* _WHAT THIS TASK INVOLVES_
Each line that follows should be printed again exactly as it stands.

* BEGIN *

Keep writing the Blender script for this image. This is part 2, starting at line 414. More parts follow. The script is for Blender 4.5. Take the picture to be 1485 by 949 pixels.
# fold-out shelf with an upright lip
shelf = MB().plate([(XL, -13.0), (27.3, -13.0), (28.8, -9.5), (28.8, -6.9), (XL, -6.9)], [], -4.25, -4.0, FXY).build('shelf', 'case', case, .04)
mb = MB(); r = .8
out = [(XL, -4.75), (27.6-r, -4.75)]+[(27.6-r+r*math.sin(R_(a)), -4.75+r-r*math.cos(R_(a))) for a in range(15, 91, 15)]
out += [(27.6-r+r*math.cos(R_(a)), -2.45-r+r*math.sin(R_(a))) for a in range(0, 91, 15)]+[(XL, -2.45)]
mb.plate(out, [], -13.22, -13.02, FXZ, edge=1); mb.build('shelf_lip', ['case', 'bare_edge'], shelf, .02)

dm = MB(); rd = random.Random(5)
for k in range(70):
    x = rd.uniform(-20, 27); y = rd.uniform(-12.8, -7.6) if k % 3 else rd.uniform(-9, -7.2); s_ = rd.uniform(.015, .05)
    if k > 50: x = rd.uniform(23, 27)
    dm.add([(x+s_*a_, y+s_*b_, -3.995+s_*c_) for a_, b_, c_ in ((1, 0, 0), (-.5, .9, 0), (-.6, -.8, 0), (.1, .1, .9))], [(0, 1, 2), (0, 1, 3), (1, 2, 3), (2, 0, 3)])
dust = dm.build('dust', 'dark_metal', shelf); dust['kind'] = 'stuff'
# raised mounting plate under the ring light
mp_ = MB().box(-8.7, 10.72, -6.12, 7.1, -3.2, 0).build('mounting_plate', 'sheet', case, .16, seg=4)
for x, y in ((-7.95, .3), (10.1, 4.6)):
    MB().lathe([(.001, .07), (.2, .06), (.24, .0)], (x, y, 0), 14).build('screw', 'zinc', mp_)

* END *

* _WRITTEN RESPONSE_
Keep writing the Blender script for this image. This is part 2, starting at line 414. More parts follow. The script is for Blender 4.5. Take the picture to be 1485 by 949 pixels.
# fold-out shelf with an upright lip
shelf = MB().plate([(XL, -13.0), (27.3, -13.0), (28.8, -9.5), (28.8, -6.9), (XL, -6.9)], [], -4.25, -4.0, FXY).build('shelf', 'case', case, .04)
mb = MB(); r = .8
out = [(XL, -4.75), (27.6-r, -4.75)]+[(27.6-r+r*math.sin(R_(a)), -4.75+r-r*math.cos(R_(a))) for a in range(15, 91, 15)]
out += [(27.6-r+r*math.cos(R_(a)), -2.45-r+r*math.sin(R_(a))) for a in range(0, 91, 15)]+[(XL, -2.45)]
mb.plate(out, [], -13.22, -13.02, FXZ, edge=1); mb.build('shelf_lip', ['case', 'bare_edge'], shelf, .02)

dm = MB(); rd = random.Random(5)
for k in range(70):
    x = rd.uniform(-20, 27); y = rd.uniform(-12.8, -7.6) if k % 3 else rd.uniform(-9, -7.2); s_ = rd.uniform(.015, .05)
    if k > 50: x = rd.uniform(23, 27)
    dm.add([(x+s_*a_, y+s_*b_, -3.995+s_*c_) for a_, b_, c_ in ((1, 0, 0), (-.5, .9, 0), (-.6, -.8, 0), (.1, .1, .9))], [(0, 1, 2), (0, 1, 3), (1, 2, 3), (2, 0, 3)])
dust = dm.build('dust', 'dark_metal', shelf); dust['kind'] = 'stuff'
# raised mounting plate under the ring light
mp_ = MB().box(-8.7, 10.72, -6.12, 7.1, -3.2, 0).build('mounting_plate', 'sheet', case, .16, seg=4)
for x, y in ((-7.95, .3), (10.1, 4.6)):
    MB().lathe([(.001, .07), (.2, .06), (.24, .0)], (x, y, 0), 14).build('screw', 'zinc', mp_)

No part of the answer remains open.